Given a triangle (diagram at bottom of post).
Treating the triangular points as unit points $e_1, e_2, e_3$, and $T(e_3 - e_2)$ for example as the length of the side opposite $e_1$, I am reading an 1890 representation of Grassmann's Ausdehnungslehre (1862), in which the orthocenter $p'$ is presented as $\frac{l \cdot e_1 + m \cdot e_2 + n \cdot e_3}{l + m + n}$, where $l = \frac{T(e_3 - e_2)}{cos(\angle\ at\ e_1)}$, $m = \frac{T(e_1 - e_3)}{cos(\angle\ at\ e_2)}$, $n = \frac{T(e_2 - e_1)}{cos(\angle\ at\ e_3)}$.
In this formulation $\frac{m \cdot e_2 + n \cdot e_3}{m + n} = p_1$, $\frac{n \cdot e_3 + l \cdot e_1}{n + l} = p_2$, and $\frac{l \cdot e_1 + m \cdot e_2}{l + m} = p_3$.
Because this is an older presentation, and I am not familiar with the newer developments involving Grassmann's works, that is exterior algebra, wedge operator, Grassmann numbers, and so on, I recognize that this presentation may seem somewhat obscure but if there is anyone that can answer using the terminology of the late 1800's rather than the modern interpretation, that would be appreciated.
It is presented following a simpler but similar example for the median intersection, aka center of gravity or centroid, where the foot of each median is just the midpoint of the side, e.g. $\frac{e_2 + e_3}{2}$.
In the simpler example, the following reasoning, with $p$ the centroid, is $p = x \cdot e_1 + y \cdot p_1 = x' \cdot e_2 + y' \cdot p_2 = x \cdot e_1 + \frac{y}{2}(e_2 + e_3) = x' \cdot e_2 + \frac{y'}{2}(e_3 + e_1)$, $(x - \frac{1}{2}y')e_1 + (\frac{1}{2}y - x')e_2 + \frac{1}{2}(y - y')e_3 = 0$.
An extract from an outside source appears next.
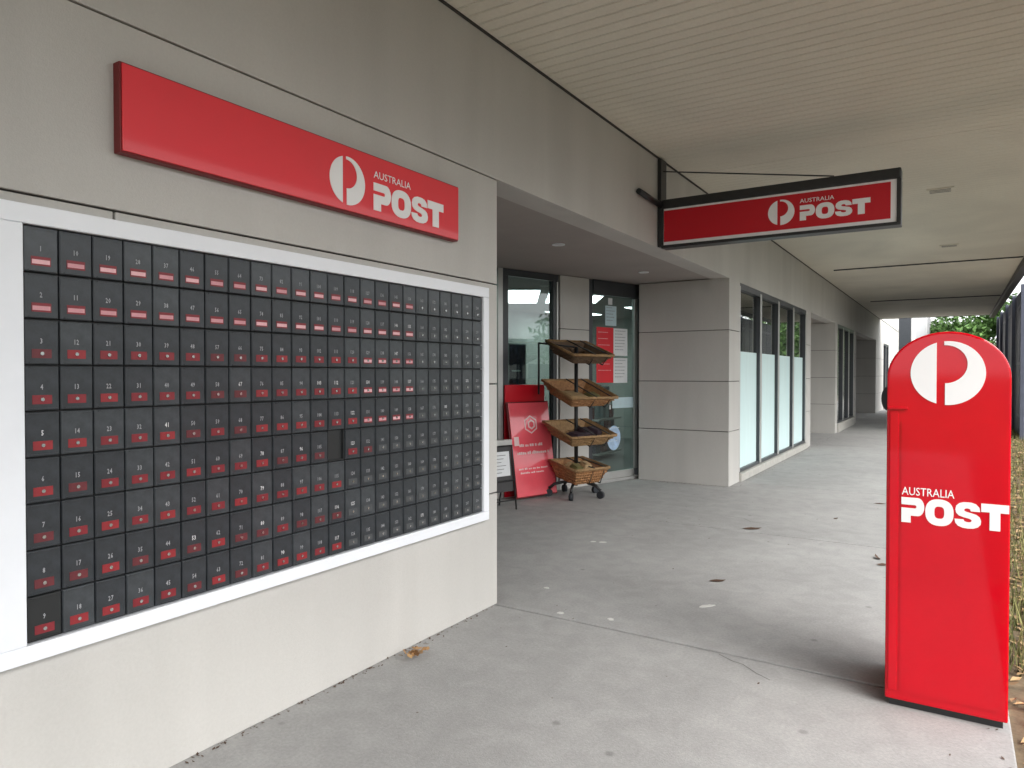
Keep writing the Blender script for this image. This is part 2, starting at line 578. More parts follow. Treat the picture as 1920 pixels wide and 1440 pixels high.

Since $m_1 \cdot p_1 + m_2 \cdot p_2 + m_3 \cdot p_3 = 0$ with $m_1 + m_2 + m_3 \neq 0$ for weights $m_1, m_2, m_3$ is a condition that the three points $p_1, p_2, p_3$ are collinear but they are not collinear, because they form a triangle, $m_1 + m_2 + m_3 = 0$, e.g. $(x - \frac{1}{2}y') = (\frac{1}{2}y - x') = \frac{1}{2}(y - y') = 0$.
But, since $p$ is a unit point $x + y = 1 = x' + y'$.
From these equations we find $x = x' = \frac{1}{3}$, $y = y' = \frac{2}{3}$,
whence $p = \frac{1}{3}e_1 + \frac{2}{3}p_1 = \frac{1}{3}(e_1 + e_2 + e_3)$ which shows that $p$ is the mean point of $e_1, e_2, e_3$ and trisects the distance from $e_1$ to $p_1$.
Although I think I understand this centroid example, I do not understand the similar construction for the orthocenter.
The solution of equations proceeds exactly the same way as the centroid example, once the expression for the orthocenter $p'$ is stated analogous to the way the expression for the centroid $p$ was stated in the previous example.
Where I get lost is the expressions that are given for $p_1, p_2, p_3$ in the orthocenter example.
$l, m, n$ are verbally described as the ratios of the sides of the triangle to the cosines of the opposite angles.